Tag: gun violence

Gun violence in America: how we can make a positive change

The second I saw the face of an alleged school shooter in Parkland, Florida, my mind threw me back in time when I worked as a visiting artist in rural schools of Pennsylvania. The arts grant allowed for artists’ placement in public schools to teach their particular art form to every kid in class. The school children usually had a very limited exposure to the arts, living in small towns or rural communities. Those were sobering moments in my life because I began to see how poverty, incarceration of family members, and the ‘no child left behind’ policy affected children every day. Parents and politicians often blame the teachers for bad education, but teachers are not the real problem. I saw care and commitment. The problem was the educational system and poverty. In such work, I met a teenage boy who seemed focused, polite and content on one day, and the same kid would emit incredible amount of anger on another day. Sometimes, I felt like he could hit me for no reason when I stood next to him, and one day he got handcuffed in class by a policeman to be escorted out of the classroom. While I wasn’t his target, I felt shaken. Later I learned that someone from his family was jailed for drugs, and his crazy behavior was the result of his family conditions at home. The teenage boy became the outcast because both his family and society failed to protect his broken heart…

As cruel as it sounds, it’s not the last mass shooting happening this year. We almost get accustomed to these chilling events when parents drop their children off at school, and some kids never come back home. Instead of looking into the gun laws and prohibiting the military-style weapons from purchases, we are offered prayers, condolences, and the denial of the obvious. Politicians will always serve their agenda, financially depended from the NRA.

The U.S. is the only highly civilized country in the world that shows consistent outbreaks of gun violence. Its free and democratic society allows people to shoot on the streets, in movie theaters, college campuses, schools, and even churches. I’ve never seen so much violence in my life as I see in the news here, but we can’t really blame the media for that.  Gun ownership is more than the right. What I see is daily conditioning of the young, growing up watching unbelievably realistic violence in movies, killing people in video games, and seeing cruelty online. Often times the depiction of heroes or “cool” men with multiple weapons somehow justifies their actions, raises them to the pedestal of manliness, and shows them as the singular and the most just defenders of American freedom. The Hollywood movies impress  me with depictions of cruelty happening on big screen. Why does “the Game of Thrones” receive such accolades when every few minutes someone is violently killed or mutilated? Of course, there is an argument that it’s the reality of our world and humanity, but I have to say that teens live and learn from that, develop ideas and become accepting of the horrific events, instead of learning to appreciate the acts of kindness, love, and forgiveness. This twisted social norm affects generations.

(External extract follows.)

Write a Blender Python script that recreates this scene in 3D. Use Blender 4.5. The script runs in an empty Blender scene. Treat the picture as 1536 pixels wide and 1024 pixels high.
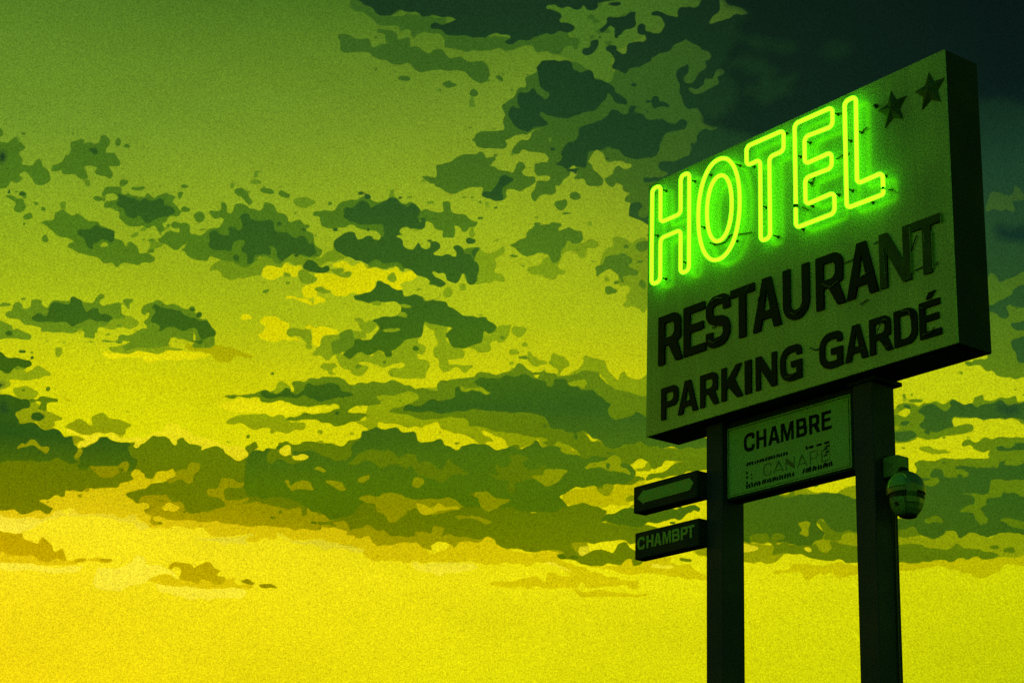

While viewers get horrified and sob over the innocent people killed in the movies like “the Hunger Games,” we as a nation have no problem sending our children to war. Barely out of high school, these children become the “army proud” and “army strong,” serving our country or maybe serving the views of the elite controlling the end game. In a high school graduation ceremony of my son, I witnessed complete insanity. After all the students received their academic awards, only two of them deserved a standing ovation. Those students stood on a podium to accept the society’s loud appreciation for going to become soldiers.  No academic achievement caused even a quarter of loud applause they received. Why are we so proud of sending children to fight and get killed? This country is my home, but its actions often make me shiver.

I believe that the real change will come with the new generation taking charge of the U.S. Congress.  It will come when the culture embraces emotional health and beauty in school classrooms by offering classes that take care of our feelings, not just brains. When we see a lot less violence in the movies and video games. When we feel the need to be responsible for the community and people around us. We never know where or how we will lose our lives, but the immediate solution is to offer love and care to others every day, no matter how hard it may be. Maybe then there will be a place in time and space when everyone becomes peaceful and kind, and not overwhelmed with grief, frustration and pain.